February 2, 2023

Best Practices: Tips for Creating a Legally Binding Employment Arbitration Agreement

Arbitration is the process of resolving disputes outside the court system. Employment arbitration agreements can be used to ask employees to agree to individually arbitrate employment-related claims and waive their right to bring any class or collective claims in court.  In an employment arbitration, each party (the employer and the employee) presents their side of the dispute to a private arbitrator (or panel of arbitrators) jointly selected by the parties’ utilizing procedures set forth in the arbitration agreement. The arbitrator then decides the merits of the case, fashions an appropriate remedy, and issues an opinion which the parties have voluntarily agreed to accept. 

Below are a few key tips to creating a legally binding arbitration agreement:  

Contract Formation: To create a legally binding arbitration agreement there must first be an understanding between the parties that results in the formation of a contract. This first step is satisfied if the parties enter into a mutually binding agreement. In other words, both sides (the employer and the employee) must be bound by the agreement to arbitrate and its terms.  

Unconscionability: When deciding issues of enforceability, the court will focus its determination on whether there are facts to support allegations of “unconscionability.” A contract law term used to describe a defense against the enforcement of a provision of a contract (such as an arbitration agreement), unconscionability focuses on the presence of terms that are excessively unfair to one party. An arbitration agreement must be both “procedurally unconscionable” and “substantively unconscionable” to be unenforceable and the two factors are weighed together to assist the court in reaching its decision. 

The weight of evidence of procedural and substantive unconscionability affects enforceability of the arbitration agreement—the more procedurally unconscionable the agreement is, the less substantive unconscionability is needed to render it unenforceable and vice versa. The amount of procedural or substantive unconscionability needed to invalidate an arbitration agreement varies depending on the legal jurisdiction (e.g., California applies a sliding scale while in other jurisdictions a showing of either alone may suffice.)  

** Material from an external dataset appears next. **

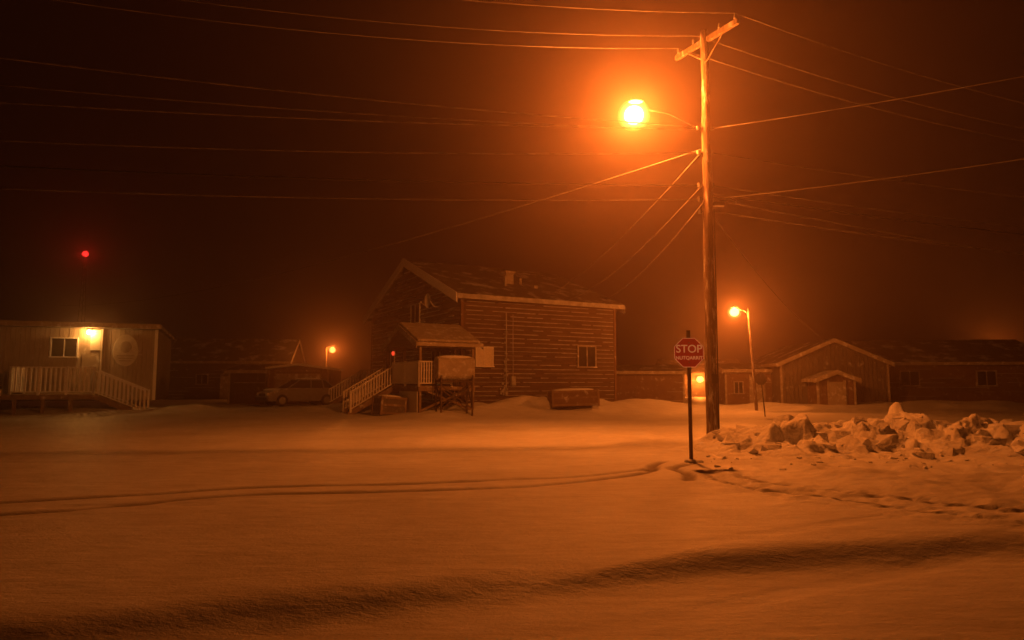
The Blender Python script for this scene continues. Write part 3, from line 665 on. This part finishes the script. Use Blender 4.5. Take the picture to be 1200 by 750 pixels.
for t_ in (.04,.38,.96):
    p=Vector((-.5,1.1,11.35)).lerp(Vector((.72,-.85,11.45)),t_)+Vector((PX,PY-.16,.27))
    wire(p,p+Vector((-34,-10.2,.8)),1.6,.008); wire(p,p+Vector((34,10.5,.4)),1.6,.010)
wires.make('overhead_power_lines',[m_wire,m_wired])
wires=MB()
wire((PX-.1,PY,8.1),(1.93,38.6,6.5),.45,.015); wire((PX-.1,PY,7.15),(3.2,39.3,6.4),.5,.013); wire((PX,PY,6.75),(5.05,40.3,6.35),.5,.013); wire((PX-.1,PY,8.2),(-40,60,8.5),1.2,.011)
wire((PX+.1,PY,6.4),(19.9,42.2,4.1),.6,.010)
wires.make('service_drop_cables',[m_wire,m_wired])

# ---------------------------------------------------------------- ice fog
fg=MB(); fg.box(-170,170,-60,190,-3,38); fo=fg.make('ice_fog',[])
m=bpy.data.materials.new('ice_fog_volume'); m.use_nodes=True; nt=m.node_tree; nt.nodes.clear()
out=nt.nodes.new('ShaderNodeOutputMaterial'); vs_=nt.nodes.new('ShaderNodeVolumeScatter'); vs_.inputs['Color'].default_value=(1,.74,.66,1); vs_.inputs['Density'].default_value=.0074; vs_.inputs['Anisotropy'].default_value=.82
nt.links.new(vs_.outputs[0],out.inputs['Volume']); fo.data.materials.clear(); fo.data.materials.append(m)

# ---------------------------------------------------------------- night sky
wd=bpy.data.worlds.new('World'); S.world=wd; wd.use_nodes=True; nt=wd.node_tree; bg=nt.nodes['Background']
sk=nt.nodes.new('ShaderNodeTexSky'); sk.sky_type='NISHITA'; sk.sun_disc=False; sk.sun_elevation=math.radians(-6); sk.sun_rotation=math.radians(200)
mx=nt.nodes.new('ShaderNodeMix'); mx.data_type='RGBA'; mx.inputs[0].default_value=.97; nt.links.new(sk.outputs[0],mx.inputs[6]); mx.inputs[7].default_value=(.30,.075,.03,1)
nt.links.new(mx.outputs[2],bg.inputs['Color']); bg.inputs['Strength'].default_value=.010

cam=bpy.data.cameras.new('camera'); co=bpy.data.objects.new('camera',cam); S.collection.objects.link(co)
cam.lens=24; cam.sensor_width=36; cam.clip_end=2000; cam.clip_start=.05
co.location=(0,0,1.58); co.rotation_euler=(math.radians(95.36),0,0); S.camera=co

Notice, Review, and Consent: Typically, claims of unconscionability focus on the means or method by which the employer secured the employees contractual consent to the arbitration agreement. The best means of defending against claims of unconscionability is to focus on notice, review, and consent. For prospective employees this means notifying applicants in writing, early in the hiring process, that signing an arbitration agreement is a condition of employment.i If the decision is to require current employees to sign an arbitration agreement, it is equally important they receive advance notice and the opportunity for review. 

The employer’s ability to demonstrate—if challenged—that the employee knowingly agreed to arbitrate their claims and waive the right to a civil court trial is an important defense tool. If the agreement is presented with the expectation of a pen-and-ink signature, the employer must be careful to make sure each employee’s signed agreement makes it into the personnel or arbitration file. If the agreement is presented for electronic signature the employer should require username and password access; a place for the employee to electronically sign the document; and check-the-box acceptance. Employers relying on electronic signatures should check with their e-document provider to determine how documents are stored and accessed for verification and later use.ii 

Applicable Rules and The Cost of Arbitration: Unless the employee is considered a “highly compensated executive,” most arbitration agreements will require the employer to bear the full cost of the arbitrator’s fees and expenses. Other agreements require the employee to pay the initial arbitration filing fees, in keeping with what an employee would pay to bring a lawsuit in civil court. Employers should consult with legal counsel in their respective jurisdiction to determine whether fee sharing provisions can be included in the arbitration agreement. 

If the arbitration agreement designates the use of a specific arbitration group (e.g., American Arbitration Association or JAMS) to conduct the arbitration, a copy of (or link to) that entity’s procedural rules must be provided to the employee.